As the state co-director for the Romney presidential campaign, Krolicki has "talked more about the Olympics than the campaign" with the Republican standard-bearer.
Krolicki said he won't approach Romney about jumping on the Lake Tahoe bandwagon. But if Reno-Tahoe becomes the American bid city and Romney wins the presidency, he is certain the president would campaign for the region before the International Olympic Committee.
LAS VEGAS SPILLOVER
"What is good for part of Nevada is good for all of Nevada," Krolicki said. "We are one state and the whole state would profit from the Olympics."
He noted that many international travelers to the Salt Lake City Games took side trips to Las Vegas.
"Travelers might decide to stay in Las Vegas and come up to the Games, or take side trips. Las Vegas, Reno and Lake Tahoe all would benefit," Krolicki said.
Rossi Ralenkotter, president of the Las Vegas Convention and Visitors Authority, serves on the board of the Reno-Tahoe Winter Games Coalition.
"Hosting the Winter Olympic Games in the Reno-Tahoe area would benefit the entire state of Nevada, through international media exposure and direct tourism," he said. "Many visitors would experience Las Vegas as part of their overall travel plans."
Growing up in St. Louis, Krolicki didn't spend much time on winter sports.

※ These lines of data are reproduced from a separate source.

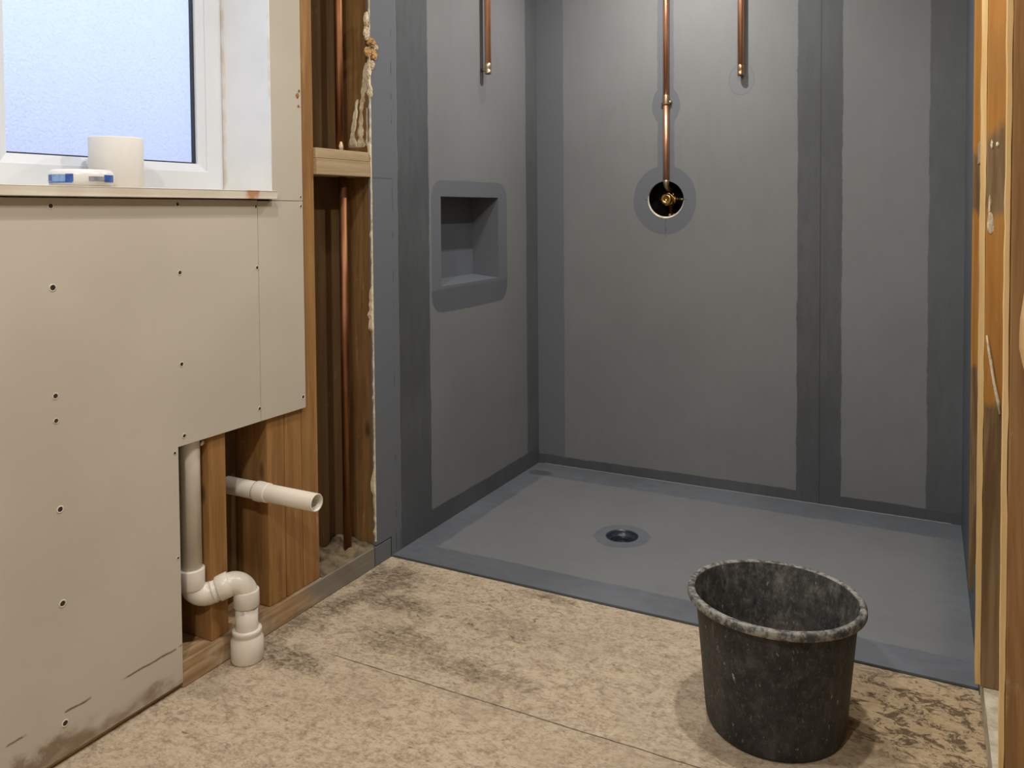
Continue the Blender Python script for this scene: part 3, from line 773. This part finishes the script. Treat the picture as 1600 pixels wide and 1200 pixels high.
# pale plaster collar left round the valve hole
bm = BM()
for i in range(60):
    a0 = PI*(.93+1.05*i/60); a1 = PI*(.93+1.05*(i+1)/60)
    def p(a_, r_, y): return (HX+r_*math.cos(a_), y, HZ+r_*math.sin(a_))
    k = .003+.0035*math.sin(PI*i/60)
    quad(bm, p(a0, HR+.0005, -.0008), p(a1, HR+.0005, -.0008), p(a1, HR-k, .004), p(a0, HR-k, .004))
obj('hole_edge', bm, m_gyp, wb)

# ------------------------------------------------------------------ right-hand stud wall
bm = BM(); prism(bm, [(wx(-1.1)+.003, -1.158), (wx(-2.34)+.001, -2.34), (1.928, -2.34), (1.928, -1.158)], lambda u, v, d: (u, v, d), ZF, .075)
def rplate():
    M = Mat('dusty_plate', .9); n = M.noise(24, detail=6, rough=.7)
    M.color(M.mix((166, 154, 132), (200, 190, 168), n.step(.35, .65))); M.bump(n, .3, .002); return M.m
m_rplate = rplate()
tag(obj('sole_plate', bm, m_rplate, origin=(1.86, -1.7, ZF), bevel=.002), 'pale dusty plate on the floor beneath the right-hand studs', 'timber')
bm = BM(); box(bm, (1.818, -1.155, ZF), (1.928, -.02, .070)); tag(obj('sole_plate', bm, m_stud_brown, origin=(1.86, -.6, ZF), bevel=.002), 'broken timber plate behind the grey upstand at the right edge of the tray', 'timber')
stud(-.74, -.68, .0705, ZC, m_stud_orange, 'orange timber stud directly behind the edge of the right grey wall', x0=1.788, x1=1.925)
s2 = stud(-1.29, -1.2305, .0755, ZC, m_stud_orange, 'orange and brown stud, middle one of the right-hand wall', x0=1.7985, x1=1.925)
s3 = stud(-2.00, -1.94, .0755, ZC, m_stud_brown, 'brown stud with a pale edge, second from the right frame edge', x0=1.8025, x1=1.925)
def lath(x0, x1, y0, y1, par):
    bm = BM(); r = random.Random(int(y0*-1000)); prev = None; n = 60
    for i in range(n+1):
        z = .08+(ZC-.08)*i/n; d0 = r.uniform(-.0008, .0008); d1 = r.uniform(-.0008, .0008)
        cur = [bm.verts.new((x0+d0, y0, z)), bm.verts.new((x1+d1, y0, z)), bm.verts.new((x1, y1, z)), bm.verts.new((x0+d0, y1, z))]
        if prev:
            for k in range(4): bm.faces.new((prev[k], prev[(k+1) % 4], cur[(k+1) % 4], cur[k]))
        else: bm.faces.new(cur)
        prev = cur
    bm.faces.new(prev)
    return obj('edge_lath', bm, m_lath, par)
lath(1.7865, 1.7980, -1.290, -1.270, s2)
lath(1.7950, 1.8020, -2.000, -1.975, s3)
# pale waney-edged timber nearest the camera
bm = BM(); prev = None
prof = [(.3, 1.822), (.62, 1.821), (.82, 1.822), (.96, 1.816), (1.00, 1.806), (1.04, 1.806), (1.08, 1.811), (1.15, 1.815), (1.22, 1.818), (1.27, 1.820), (1.33, 1.814), (1.40, 1.811), (1.47, 1.810), (2.5, 1.805)]
def pz(z):
    for (a0, b0), (a1, b1) in zip(prof, prof[1:]):
        if a0 <= z <= a1: return b0+(b1-b0)*(z-a0)/(a1-a0)
    return prof[0][1]
for i in range(121):
    z = .0755+(ZC-.0755)*i/120; x0 = pz(z)
    cur = [bm.verts.new((x0, -2.125, z)), bm.verts.new((x0+.006, -2.131, z)), bm.verts.new((1.90, -2.131, z)), bm.verts.new((1.90, -2.09, z)), bm.verts.new((x0+.003, -2.09, z))]
    if prev:
        for k in range(5): bm.faces.new((prev[k], prev[(k+1) % 5], cur[(k+1) % 5], cur[k]))
    else: bm.faces.new(cur)
    prev = cur
bm.faces.new(prev)
tag(obj('wall_stud', bm, m_pale, origin=(1.86, -2.11, .0755)), 'pale wavy-edged timber at the far right edge of the picture', 'stud')
# short block between first two right studs
bm = BM(); box(bm, (1.7925, -1.10, 1.315), (1.925, -.93, 1.372)); box(bm, (1.7925, -1.2298, 1.33), (1.925, -1.10, 1.372)); tag(obj('wall_noggin', bm, m_nog, origin=(1.86, -1.08, 1.315), bevel=.002), 'small grey-brown block between the right-hand studs at valve height', 'timber')
# plaster strand and smears on the middle right stud
bm = BM(); tube(bm, [(1.8030, -1.2925, .905), (1.8075, -1.2935, .870), (1.8120, -1.2945, .845), (1.8160, -1.2935, .815), (1.8210, -1.2930, .785), (1.8270, -1.2935, .755), (1.8310, -1.294, .725)], [.0015, .0030, .0036, .0032, .0036, .0040, .002], 10); obj('plaster_strand', bm, m_smear, s2)
bm = BM()
for q, (x, z, a_, b_) in enumerate(((1.808, 1.165, .0065, .028), (1.806, 1.205, .003, .022), (1.809, 1.345, .003, .010), (1.820, 1.345, .003, .006))):
    bm = BM(); chunk(bm, (x, -1.290, z), (a_, .002, b_), 31+q); obj('plaster_smear', bm, m_smear, s2)
# ragged gap edge on the grey board
bm = BM(); r = random.Random(9); prev = None
for i in range(161):
    z = .18+(2.48-.18)*i/160; d = r.random()**3*.003
    cur = [bm.verts.new((wx(-.6)-.0006, -.6003, z)), bm.verts.new((wx(-.6)+.001+d, -.6030, z)), bm.verts.new((wx(-.6)+.0115, -.6030, z)), bm.verts.new((wx(-.6)+.0115, -.6003, z))]
    if prev:
        for k in range(4): bm.faces.new((prev[k], prev[(k+1) % 4], cur[(k+1) % 4], cur[k]))
    prev = cur
o = obj('board_edge', bm, m_debris, bpy.data.objects['wall_right_shower'])

# ------------------------------------------------------------------ bucket
BX, BY, BH = 1.3655, -1.4985, .306
bk = thing('bucket', 'black rubber builder\'s bucket with a worn grey rim standing on the floor', 'bucket', (BX, BY, ZF))
SEG = 96
def bring(bm, r, z, ecc=0):
    out = []
    for i in range(SEG):
        a_ = 2*PI*i/SEG; x = r*math.cos(a_); y = r*math.sin(a_); k = max(0, z)/BH
        out.append(bm.verts.new((BX+x, BY+y*(1-.012*k), ZF+z+k*(-.0117*x-.040*y))))
    return out
def loft(bm, prof, mi=0):
    R_ = [bring(bm, r, z) for r, z in prof]
    for A, B in zip(R_, R_[1:]):
        for i in range(SEG):
            f = bm.faces.new((A[i], A[(i+1) % SEG], B[(i+1) % SEG], B[i])); f.smooth = True; f.material_index = mi
    return R_
bm = BM()
R_ = loft(bm, [(.148, 0), (.1545, .003), (.1585, .012), (.1610, .03), (.1660, .09), (.1720, .16), (.1775, .22), (.1815, .262), (.1825, .280)]); bm.faces.new(R_[0])
obj('body', bm, m_bucket, bk)
bm = BM()
R_ = loft(bm, [(.1850, .303), (.1785, .26), (.172, .20), (.164, .11), (.157, .03), (.150, .014), (.13, .010)]); bm.faces.new(R_[-1])
obj('inside', bm, m_bucket_in, bk)
bm = BM()
loft(bm, [(.1825, .2880), (.1990, .2865), (.2015, .2880), (.2025, .2910), (.2018, .3010), (.2000, .3045), (.1970, .3055), (.1890, .3055), (.1862, .3040), (.1845, .3000)])
obj('rim', bm, m_rim, bk)
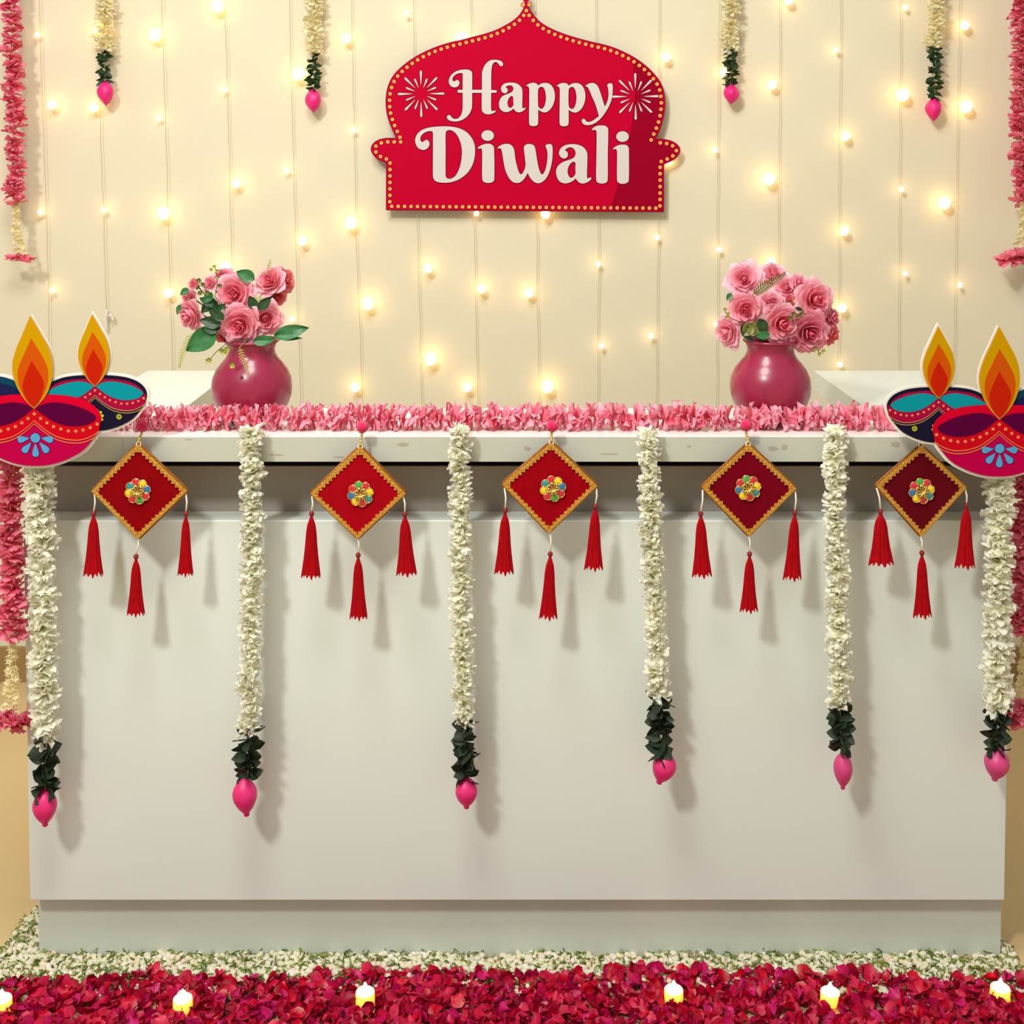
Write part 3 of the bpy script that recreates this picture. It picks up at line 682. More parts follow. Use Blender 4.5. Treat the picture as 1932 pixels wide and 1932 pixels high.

Now he calls himself an "intermediate skier."
"I find Olympic athletes extraordinary," Krolicki said. "As small children their parents get them up at 4 a.m. so they can get ice time and practice in obscurity for a decade-plus and then have one chance every four years for a couple of minutes to be best in the world."
Krolicki, 51, likely will be out of public office in 2022, but he vows to attend the opening ceremonies of the Winter Olympics.
The only question is: Where will those Games be held?